Wednesday, November 12, 2008

The holiday...

As my posts indicate, I don't get out much. Mostly this is my preference, since I've spent a great deal of my life getting out a lot, so I'm happy to stay put, hammering on my keyboard. Still, I take some note of the larger world during my tiny, daily runs to the drug store, PetSmart, the supermarket, the post office.

Today I had to zoom up to the drug store for a handful of things that didn't justify a full trip to the grocery: a couple of cans of cat food, Cokes, a can of chicken noodle soup. When I walked into Walgreens, I blinked, startled. Walgreens seemed to have expanded: grown fleshy, opulent with glittery decoration, the shelves groaning with brightly colored stuff. Of course, I thought. It's The Holiday. I'm referring to that stretch of time from the week before Hallowe'en clear through the first week of January. We freelancers know it as The Big Dry Nothing, since work shrivels up, as the Christmas spirit expands.
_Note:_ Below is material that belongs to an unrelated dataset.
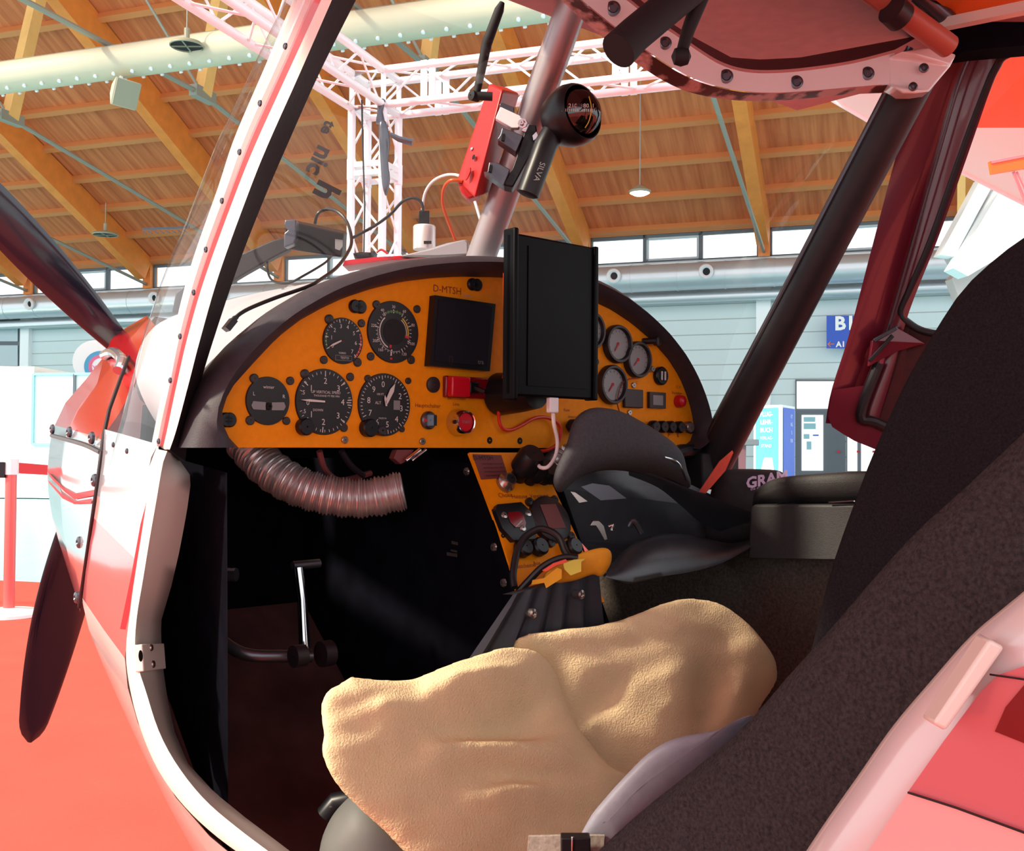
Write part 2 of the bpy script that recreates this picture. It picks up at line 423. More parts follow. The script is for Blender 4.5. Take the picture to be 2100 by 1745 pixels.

Actually, everything goes to pot around this time. People take their time off, and even if they don't have stored up comp or vacation time, they still slither out to go shopping. The bosses are all gone, so nothing can get approved, if anyone wanted approval, which they don't. What the American worker wants is to start baking. Platters of cake and dishes of candy are duly toted in. Cubes are decorated. Screen savers are switched to the more Santa-esque. Slit-eyed entrepreneurial types buy a thousand of the year's hard to get toy on eBay, and hawk it to their co-workers out by the loading dock. What I'm saying here, is just hang it up, if you're a freelancer. It's a good time to work on the novel.

I've never understood why America doesn't acknowledge this phenomenon, this slide into a whatthehell mentality that extends itself every year, and just declare The Holiday, which would be a big fudgy ball consisting of Hallowe'en, Thanksgiving, Hanukkah, Christmas, and New Years. God knows we need it, because after The Holiday, it's a long, dry, choking road until anything that resembles fun comes along.

This year, we need to add the Presidential Inauguration to The Holiday calendar, since I see that at least a million people plan on attending. Despite the lousy financial news that appears every day, people are still whipped into a froth of joy over Obama...and good for them, good for all of us...but it may portend the addition of a permanent November 4, to commemorate the day we got our country back.

I wouldn't mind. As long as I don't have to wear a costume or buy a fruitcake.